UPDATE: This recipe is gone…and we lost our paper copy…but a quick search shows me many similar recipes on other sites. I’m not going to link to a specific one until I’ve tried it and determined it to be equally good.
4. Brown Rice Salad from My Sweet and Savory
This recipe is ideal for summer picnics or potluck dinners, but it’s also good at any time of year as a side dish or snack that you can make in advance, stash in the refrigerator for a week or so, and eat cold. The flavor improves as it soaks. The combination of ingredients may sound odd, but it’s really good. I’m not a big fan of brown rice, even though I know it’s healthier than white rice, so I was thrilled to find this recipe just after I had bought brown rice on sale.
UPDATE: Here is The Earthling’s Handbook version of Brown Rice Salad.

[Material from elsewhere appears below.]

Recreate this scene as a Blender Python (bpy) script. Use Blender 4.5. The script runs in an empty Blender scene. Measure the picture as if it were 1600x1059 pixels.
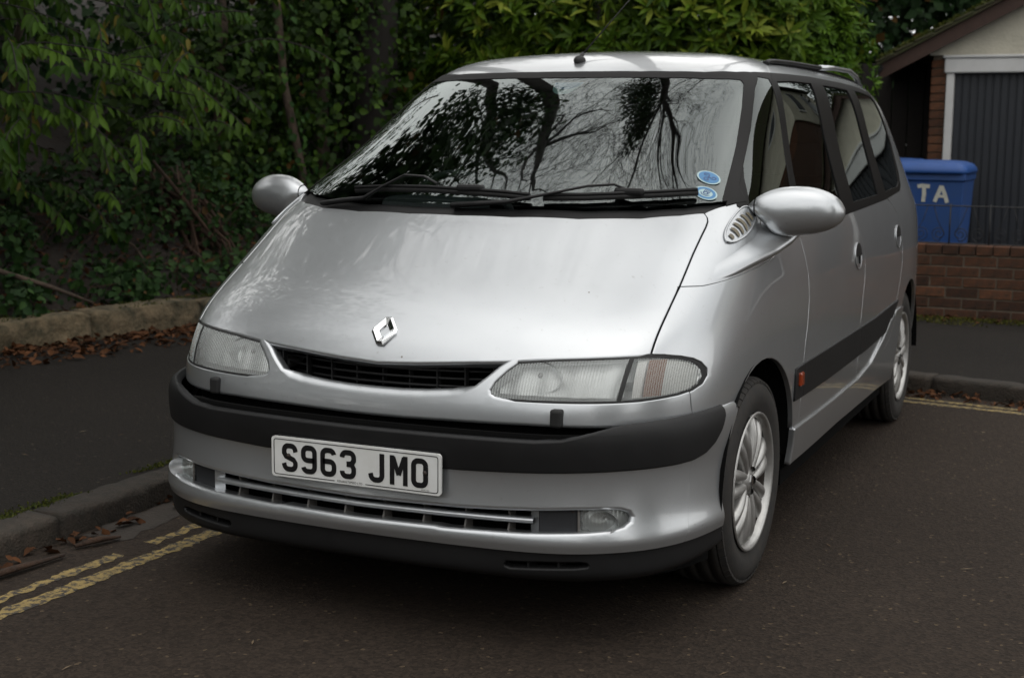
import bpy, bmesh, math, random
import numpy as np
from mathutils import Vector, Matrix, noise
from mathutils.bvhtree import BVHTree

random.seed(7); RNG = np.random.default_rng(7)
sc = bpy.context.scene
COL = sc.collection
pi = math.pi

# ------------------------------------------------------------------ camera
CAM = (1.8762, -3.1314, 1.3234); YAW, PITCH, ROLL = map(math.radians, (-24.313, 8.26, 0.515))
cd = bpy.data.cameras.new('camera'); cam = bpy.data.objects.new('camera', cd); COL.objects.link(cam)
_f = Vector((math.sin(YAW)*math.cos(PITCH), math.cos(YAW)*math.cos(PITCH), -math.sin(PITCH)))
_r = Vector((math.cos(YAW), -math.sin(YAW), 0)); _u = _r.cross(_f)
_r2 = _r*math.cos(ROLL)+_u*math.sin(ROLL); _u2 = -_r*math.sin(ROLL)+_u*math.cos(ROLL)
cam.matrix_world = Matrix(((_r2.x,_u2.x,-_f.x,CAM[0]),(_r2.y,_u2.y,-_f.y,CAM[1]),(_r2.z,_u2.z,-_f.z,CAM[2]),(0,0,0,1)))
cd.sensor_width = 36; cd.lens = 49.19; cd.clip_end = 500; cd.clip_start = 0.05
cd.dof.use_dof = True; cd.dof.focus_distance = 3.75; cd.dof.aperture_fstop = 5.6
sc.camera = cam

# ------------------------------------------------------------------ sky, sun, exposure
SUN_EL, SUN_AZ = math.radians(72), math.radians(120)      # azimuth from +Y clockwise
w = bpy.data.worlds.new('World'); sc.world = w; w.use_nodes = True
nt = w.node_tree; bg = nt.nodes['Background']
sky = nt.nodes.new('ShaderNodeTexSky'); sky.sky_type = 'NISHITA'; sky.sun_disc = False
sky.sun_elevation = SUN_EL; sky.sun_rotation = SUN_AZ; sky.air_density = 1.0; sky.dust_density = 3.0
tcw = nt.nodes.new('ShaderNodeTexCoord')
nz = nt.nodes.new('ShaderNodeTexNoise'); nz.inputs['Scale'].default_value = 2.2; nz.inputs['Detail'].default_value = 6
nt.links.new(tcw.outputs['Generated'], nz.inputs['Vector'])
rmp = nt.nodes.new('ShaderNodeValToRGB')
rmp.color_ramp.elements[0].position = .32; rmp.color_ramp.elements[0].color = (12.6,12.7,12.6,1)
rmp.color_ramp.elements[1].position = .68; rmp.color_ramp.elements[1].color = (24.6,24.2,23.4,1)
nt.links.new(nz.outputs['Fac'], rmp.inputs['Fac'])
mx = nt.nodes.new('ShaderNodeMix'); mx.data_type = 'RGBA'; mx.inputs['Factor'].default_value = .85
nt.links.new(sky.outputs['Color'], mx.inputs['A']); nt.links.new(rmp.outputs['Color'], mx.inputs['B'])
nt.links.new(mx.outputs['Result'], bg.inputs['Color']); bg.inputs['Strength'].default_value = 0.12
sl = bpy.data.lights.new('sun', 'SUN'); sl.energy = 0.5; sl.specular_factor = 1.0; sl.angle = math.radians(55); sl.color = (1.0,.97,.93)
sun = bpy.data.objects.new('sun', sl); COL.objects.link(sun)
sd = Vector((math.sin(SUN_AZ)*math.cos(SUN_EL), math.cos(SUN_AZ)*math.cos(SUN_EL), math.sin(SUN_EL)))
sun.rotation_euler = sd.to_track_quat('Z','Y').to_euler()
vs = sc.view_settings; vs.view_transform = 'Standard'; vs.look = 'None'; vs.gamma = 1.0; vs.exposure = -0.5
sc.cycles.max_bounces = 8; sc.cycles.transparent_max_bounces = 12; sc.cycles.use_denoising = True
sc.cycles.caustics_reflective = False; sc.cycles.caustics_refractive = False

# ------------------------------------------------------------------ materials
MATS = {}
def mat(name, color, rough=.5, metal=0., noise_amt=0., noise_scale=20., bump=0., bump_scale=60., color2=None, coat=0., spec=.5, sub=0., obj_var=0., emit=None, coat_rough=.06, detail=6.):
    m = bpy.data.materials.new(name); m.use_nodes = True; MATS[name] = m
    n = m.node_tree.nodes; l = m.node_tree.links; b = n['Principled BSDF']
    b.inputs['Base Color'].default_value = (*color, 1); b.inputs['Roughness'].default_value = rough
    b.inputs['Metallic'].default_value = metal; b.inputs['Coat Weight'].default_value = coat
    b.inputs['Coat Roughness'].default_value = coat_rough; b.inputs['Specular IOR Level'].default_value = spec
    tc = n.new('ShaderNodeTexCoord')
    src = None
    if color2 or noise_amt:
        t = n.new('ShaderNodeTexNoise'); t.inputs['Scale'].default_value = noise_scale; t.inputs['Detail'].default_value = detail; t.inputs['Roughness'].default_value = .65
        l.new(tc.outputs['Object'], t.inputs['Vector'])
        r = n.new('ShaderNodeValToRGB'); r.color_ramp.elements[0].position = .35; r.color_ramp.elements[1].position = .68
        c2 = color2 or tuple(c*(1-noise_amt) for c in color)
        r.color_ramp.elements[0].color = (*color,1); r.color_ramp.elements[1].color = (*c2,1)
        l.new(t.outputs['Fac'], r.inputs['Fac']); src = r.outputs['Color']
    if obj_var:
        oi = n.new('ShaderNodeObjectInfo'); mr = n.new('ShaderNodeMapRange'); mr.inputs['To Min'].default_value = 1-obj_var; mr.inputs['To Max'].default_value = 1+obj_var
        l.new(oi.outputs['Random'], mr.inputs['Value'])
        mm = n.new('ShaderNodeMix'); mm.data_type = 'RGBA'; mm.blend_type = 'MULTIPLY'; mm.inputs['Factor'].default_value = 1
        if src: l.new(src, mm.inputs['A'])
        else: mm.inputs['A'].default_value = (*color,1)
        l.new(mr.outputs['Result'], mm.inputs['B']); src = mm.outputs['Result']
    if src: l.new(src, b.inputs['Base Color'])
    if bump:
        t2 = n.new('ShaderNodeTexNoise'); t2.inputs['Scale'].default_value = bump_scale; t2.inputs['Detail'].default_value = 5
        l.new(tc.outputs['Object'], t2.inputs['Vector'])
        bp = n.new('ShaderNodeBump'); bp.inputs['Strength'].default_value = bump; bp.inputs['Distance'].default_value = .01
        l.new(t2.outputs['Fac'], bp.inputs['Height']); l.new(bp.outputs['Normal'], b.inputs['Normal'])
    if emit: b.inputs['Emission Color'].default_value = (*emit,1); b.inputs['Emission Strength'].default_value = 1
    return m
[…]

5. One-bowl Pumpkin Bread/Muffins from Kitchen Stewardship
This is easier than most pumpkin bread recipes yet is the best of any of the several recipes we’ve tried! Katie’s post includes a “healthy remake” version (that’s the one we use, substituting sorghum syrup for molasses) and helpful suggestions for using up excess pumpkin–although my solution to that problem is just to double the recipe!
6. Garlic Kale Sweet Potato Soup from 365 Days of Kale
This soup is packed with nutritional super-foods and is hearty enough to make a meal all by itself! (Why, yes, we do eat a lot of kale in our family. It’s nutritious, it’s cheap, and we’re not worried about it being “goitrogenic.”) Between the sweet potatoes and the beans, this tasty soup is starchy enough that even I feel full without eating bread or crackers. We’ve made it several times and think it’s even better with slightly more sweet potato than suggested. It also works with pinto beans when cannellini beans are too expensive. It has a rich, tasty, Italian flavor. Don’t worry about the huge quantity of garlic; it mellows with cooking.
UPDATE: Here is The Earthling’s Handbook recipe for Sweet Potato Soup with Beans, Kale, and Garlic. (We didn’t reduce the amount of garlic at all, just adjusted the recipe name to reflect what’s most memorable about this soup.)
7. Vegan Ginger Cookies from Food.com
These are the cookies we baked last fall when one of our son’s friends celebrated his birthday with a cookie competition: Each guest brought a batch of homemade cookies, we all watched as the birthday boy sampled each one and conveyed his impressions, the guests snacked on the remaining cookies while the birthday boy and his parents prepared the award certificates, and then the certificates were presented with much pomp. Our cookies won Most Crunchy, a high compliment in this boy’s opinion. He is vegan and allergic to corn, which ruled out several of our favorite cookie recipes, so we were thrilled when this one worked so well. Now it has joined our favorite cookie recipes!
Cheesy Walnut Burgers sound amazing! Great round-up.
Great round up of meatless recipes. The brown rice salad sounds delicious!